The Mangler

So I don’t really like scary movies and this is a fairly wide known fact so as I lose book report bets I expect to get these assigned to me. The Mangler is what most people would put into the campy horror bucket, I still don’t like watching these. I got scared watch Ghoulies, or Child’s Play, or Leprechaun.

The movie starts off in scenic Rikers Valley – “The Industrial Heartland of Maine” where we journey down a picturesque country road where we arrive at the Blue Ribbon Laundry Company. Inside looks like a cliché factory where dozens of young people are literally sweating in a sweat shop. This industrial laundry is built around a giant press which is the namesake of the movie, The Mangler!

Blue Ribbon Laundry is owned by Bill Gurtley, a clownish caricature of a greedy capitalist industrialist. He has a glass eye and very large metal braces covering both of his legs. We are introduced to him with a great line of wisdom – “Life’s a bitch, then you die.”. Gurtley is full of one liners, like “Hell’s Bells Adele!” and “the one thing worse than the devil within is the devil without” (I have no idea what that means either as a standalone line or in context, I’m not sure Bill knows either).

Stanner is the foreman of the plant who clearly takes pleasure in yelling out “GET BACK TO WORK” even while people are getting crushed by the Mangler or electrocuted by the possessed Ice Box.  Mr. Gurtley is a pervert, he likes to be called Uncle Billy and watch young women bathe. Stanner is a serf and the workers are basically slaves.

It turns out that Uncle Billy has made a pact with a demon that has possessed the ironing machine. Its not just a pact it a blood pact with a paper contract. Not sure how the machine crafted the paper contract or whose legal services he/she/it used but there are quite a few.

The movie sets up the protagonist quickly, a hard nosed detective who lives in a sleepy town with his hippie occult fascinated brother in law. He smokes a goddamn lot and sounds like he has a mouth full of chaw all the time. He has a very weak stomach and immediately vomits the instant he sees the first victim of the Mangler. Detective Johnny is skeptical about the possibility of possession but eventually comes around when he must fight the icebox with a sledge hammer. Johnny and his sidekick begin to investigate what is happening.
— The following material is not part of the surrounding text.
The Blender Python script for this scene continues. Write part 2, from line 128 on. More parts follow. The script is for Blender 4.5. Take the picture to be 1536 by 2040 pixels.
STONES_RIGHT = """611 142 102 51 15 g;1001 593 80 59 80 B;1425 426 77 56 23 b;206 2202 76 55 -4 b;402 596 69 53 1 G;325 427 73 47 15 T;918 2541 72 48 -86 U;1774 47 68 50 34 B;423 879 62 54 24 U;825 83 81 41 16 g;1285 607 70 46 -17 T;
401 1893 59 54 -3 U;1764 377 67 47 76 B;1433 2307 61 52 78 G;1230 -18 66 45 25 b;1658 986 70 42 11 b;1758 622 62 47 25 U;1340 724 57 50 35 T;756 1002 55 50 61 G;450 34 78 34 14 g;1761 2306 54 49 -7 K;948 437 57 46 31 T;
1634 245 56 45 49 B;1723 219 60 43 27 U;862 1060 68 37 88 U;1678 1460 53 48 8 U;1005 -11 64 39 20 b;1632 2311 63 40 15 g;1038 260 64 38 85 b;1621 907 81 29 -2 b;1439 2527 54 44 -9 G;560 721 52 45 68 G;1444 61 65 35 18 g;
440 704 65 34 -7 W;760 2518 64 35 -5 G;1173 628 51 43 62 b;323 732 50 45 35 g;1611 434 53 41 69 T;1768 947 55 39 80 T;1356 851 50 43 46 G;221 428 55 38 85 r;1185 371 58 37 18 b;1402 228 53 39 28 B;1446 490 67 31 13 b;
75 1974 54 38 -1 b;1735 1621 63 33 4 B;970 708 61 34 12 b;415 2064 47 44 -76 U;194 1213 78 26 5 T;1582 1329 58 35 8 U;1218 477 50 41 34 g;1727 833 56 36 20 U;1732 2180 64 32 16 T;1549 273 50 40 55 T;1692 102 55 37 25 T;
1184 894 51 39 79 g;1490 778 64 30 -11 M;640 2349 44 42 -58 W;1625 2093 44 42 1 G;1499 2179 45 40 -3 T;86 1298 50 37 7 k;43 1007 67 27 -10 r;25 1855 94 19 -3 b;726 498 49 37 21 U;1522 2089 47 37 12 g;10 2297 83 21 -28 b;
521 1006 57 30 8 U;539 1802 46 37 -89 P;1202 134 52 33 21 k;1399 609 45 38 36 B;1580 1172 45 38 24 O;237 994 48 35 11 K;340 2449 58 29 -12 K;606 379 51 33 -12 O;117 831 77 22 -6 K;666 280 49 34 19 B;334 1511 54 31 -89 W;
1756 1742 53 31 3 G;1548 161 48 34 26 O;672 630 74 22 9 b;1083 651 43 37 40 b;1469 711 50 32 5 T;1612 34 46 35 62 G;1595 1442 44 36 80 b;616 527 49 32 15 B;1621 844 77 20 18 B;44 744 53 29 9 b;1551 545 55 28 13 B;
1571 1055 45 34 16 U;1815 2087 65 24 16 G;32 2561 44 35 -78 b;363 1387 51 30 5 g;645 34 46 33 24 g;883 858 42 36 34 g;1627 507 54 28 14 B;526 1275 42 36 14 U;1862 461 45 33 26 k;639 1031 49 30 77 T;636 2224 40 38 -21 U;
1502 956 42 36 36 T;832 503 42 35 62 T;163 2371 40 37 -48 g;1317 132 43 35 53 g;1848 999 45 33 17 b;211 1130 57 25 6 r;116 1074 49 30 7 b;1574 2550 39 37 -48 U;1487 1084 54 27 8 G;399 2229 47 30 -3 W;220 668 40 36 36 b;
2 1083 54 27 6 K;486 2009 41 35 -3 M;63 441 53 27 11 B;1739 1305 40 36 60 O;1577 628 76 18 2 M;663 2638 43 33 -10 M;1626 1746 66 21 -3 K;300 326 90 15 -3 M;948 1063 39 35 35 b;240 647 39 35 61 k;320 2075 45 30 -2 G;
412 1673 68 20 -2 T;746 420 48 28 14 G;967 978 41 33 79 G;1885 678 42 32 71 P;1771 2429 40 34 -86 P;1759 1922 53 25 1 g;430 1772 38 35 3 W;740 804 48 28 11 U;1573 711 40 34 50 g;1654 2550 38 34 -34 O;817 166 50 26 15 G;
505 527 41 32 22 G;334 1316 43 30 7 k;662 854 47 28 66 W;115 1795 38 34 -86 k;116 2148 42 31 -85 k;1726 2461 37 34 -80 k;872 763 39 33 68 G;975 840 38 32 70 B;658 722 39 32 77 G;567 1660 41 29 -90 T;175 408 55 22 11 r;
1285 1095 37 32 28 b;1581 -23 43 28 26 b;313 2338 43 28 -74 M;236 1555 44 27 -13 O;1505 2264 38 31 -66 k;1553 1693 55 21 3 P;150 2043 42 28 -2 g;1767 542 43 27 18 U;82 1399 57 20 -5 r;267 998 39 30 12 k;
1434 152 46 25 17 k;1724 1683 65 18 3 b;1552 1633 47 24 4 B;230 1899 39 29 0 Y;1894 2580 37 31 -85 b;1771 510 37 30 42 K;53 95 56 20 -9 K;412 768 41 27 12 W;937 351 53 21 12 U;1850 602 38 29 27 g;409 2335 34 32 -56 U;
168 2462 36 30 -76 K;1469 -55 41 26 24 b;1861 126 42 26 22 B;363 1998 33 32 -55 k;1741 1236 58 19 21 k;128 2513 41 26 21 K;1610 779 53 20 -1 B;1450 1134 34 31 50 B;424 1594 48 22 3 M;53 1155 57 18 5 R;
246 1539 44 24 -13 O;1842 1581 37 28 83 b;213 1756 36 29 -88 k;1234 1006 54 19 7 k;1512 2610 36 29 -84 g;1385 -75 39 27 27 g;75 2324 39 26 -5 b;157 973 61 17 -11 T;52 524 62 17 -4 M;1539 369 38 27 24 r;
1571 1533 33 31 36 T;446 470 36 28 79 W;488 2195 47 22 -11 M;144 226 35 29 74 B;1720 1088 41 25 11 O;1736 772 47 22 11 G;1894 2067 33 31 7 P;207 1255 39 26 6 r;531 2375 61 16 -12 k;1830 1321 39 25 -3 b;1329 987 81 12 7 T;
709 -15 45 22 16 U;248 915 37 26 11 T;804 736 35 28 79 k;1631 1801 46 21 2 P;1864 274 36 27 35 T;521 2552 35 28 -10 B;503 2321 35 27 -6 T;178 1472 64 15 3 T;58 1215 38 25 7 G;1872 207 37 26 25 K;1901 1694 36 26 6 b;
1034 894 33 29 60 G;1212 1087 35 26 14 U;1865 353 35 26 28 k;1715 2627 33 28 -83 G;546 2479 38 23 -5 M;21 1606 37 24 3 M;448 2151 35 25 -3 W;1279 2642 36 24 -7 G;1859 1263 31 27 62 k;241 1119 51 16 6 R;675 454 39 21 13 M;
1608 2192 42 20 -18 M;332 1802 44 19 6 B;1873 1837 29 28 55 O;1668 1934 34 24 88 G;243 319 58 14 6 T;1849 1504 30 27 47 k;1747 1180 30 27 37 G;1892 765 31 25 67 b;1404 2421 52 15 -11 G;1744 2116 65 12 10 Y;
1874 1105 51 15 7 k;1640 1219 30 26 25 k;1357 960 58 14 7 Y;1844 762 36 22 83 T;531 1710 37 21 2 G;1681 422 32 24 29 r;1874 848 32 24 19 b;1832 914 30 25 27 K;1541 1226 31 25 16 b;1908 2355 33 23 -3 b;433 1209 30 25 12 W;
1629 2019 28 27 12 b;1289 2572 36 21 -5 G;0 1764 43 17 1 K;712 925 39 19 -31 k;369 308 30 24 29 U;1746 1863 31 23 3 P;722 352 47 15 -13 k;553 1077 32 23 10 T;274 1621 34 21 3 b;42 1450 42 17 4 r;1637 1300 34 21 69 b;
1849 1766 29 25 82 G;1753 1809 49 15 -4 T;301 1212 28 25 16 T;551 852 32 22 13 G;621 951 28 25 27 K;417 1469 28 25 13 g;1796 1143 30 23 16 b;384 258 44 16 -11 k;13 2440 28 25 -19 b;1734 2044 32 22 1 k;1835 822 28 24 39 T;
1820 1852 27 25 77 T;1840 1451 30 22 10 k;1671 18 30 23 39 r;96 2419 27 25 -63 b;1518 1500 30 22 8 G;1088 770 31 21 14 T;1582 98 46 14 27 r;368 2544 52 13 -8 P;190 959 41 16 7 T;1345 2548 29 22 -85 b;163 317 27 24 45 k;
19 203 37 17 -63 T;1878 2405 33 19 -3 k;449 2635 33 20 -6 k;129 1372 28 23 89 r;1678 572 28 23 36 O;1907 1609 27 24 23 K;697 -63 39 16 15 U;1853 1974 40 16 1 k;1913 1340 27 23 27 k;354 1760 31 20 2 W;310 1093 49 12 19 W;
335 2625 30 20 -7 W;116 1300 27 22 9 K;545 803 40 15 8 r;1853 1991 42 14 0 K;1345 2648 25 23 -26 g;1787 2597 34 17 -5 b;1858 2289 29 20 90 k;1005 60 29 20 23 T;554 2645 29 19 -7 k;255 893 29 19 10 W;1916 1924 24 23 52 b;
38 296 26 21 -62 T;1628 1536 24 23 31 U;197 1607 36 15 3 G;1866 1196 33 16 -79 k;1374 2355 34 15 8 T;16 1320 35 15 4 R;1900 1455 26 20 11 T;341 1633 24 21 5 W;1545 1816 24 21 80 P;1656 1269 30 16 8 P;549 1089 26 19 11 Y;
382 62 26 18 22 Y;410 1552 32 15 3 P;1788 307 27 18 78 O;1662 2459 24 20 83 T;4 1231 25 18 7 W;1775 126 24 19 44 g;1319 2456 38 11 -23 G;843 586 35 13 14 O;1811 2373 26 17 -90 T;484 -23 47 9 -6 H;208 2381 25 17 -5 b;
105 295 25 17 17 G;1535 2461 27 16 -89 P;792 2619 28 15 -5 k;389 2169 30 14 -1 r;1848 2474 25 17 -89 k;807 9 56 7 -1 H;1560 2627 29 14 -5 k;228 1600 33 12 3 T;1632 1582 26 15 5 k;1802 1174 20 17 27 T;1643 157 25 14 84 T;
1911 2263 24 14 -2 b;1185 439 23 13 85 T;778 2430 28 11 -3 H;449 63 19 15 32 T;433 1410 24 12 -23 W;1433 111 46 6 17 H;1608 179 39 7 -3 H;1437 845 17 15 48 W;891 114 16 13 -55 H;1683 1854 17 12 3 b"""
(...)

Oddly, a photographer keeps popping up in random places and Detective Johnny doesn’t know the word photographer so he keeps calling him “picture man” who introduces himself with a pretty good line too – “Just when you think you’ve seen it all, Life bites you in the ass!”. More about him later. Well as Johnny and side kick (I forgot his name) figure out what’s going on they realize only some strong exorcisms will defeat the demon. In the finale, they end up using “some holy water, a pinch of Eucharist, and a strong reading from Leviticus”. This ends up happening in English and Latin, with a few lords prayers thrown in and a bible and cross thrown at the machine. This seems like a really weak boss fight. These guys should have read some John Constantine comics to get some good material to really step up the authenticity of this fight scene.

So you might think the real mystery of this movie is about the demon possessing the Mangler but in actuality I found myself asking what the hell is going on with the Picture Man. This guy is super old, crazy bright blue eyes, uses an old camera that ejects a full light bulb every single shot he takes!? He never bothers to pick them up (so he’s just littering) and he seems to have an infinite supply of them in his pockets like he’s some weird creepy version of Mary Poppins. When he dies it seems that knew exactly what was going on in town and didn’t say anything. What an asshole. I think there is something weird about this character that could be the plot of Mangler 2!

This bet was lost on a simple over/under on how many tickets we would sell for a certain movie.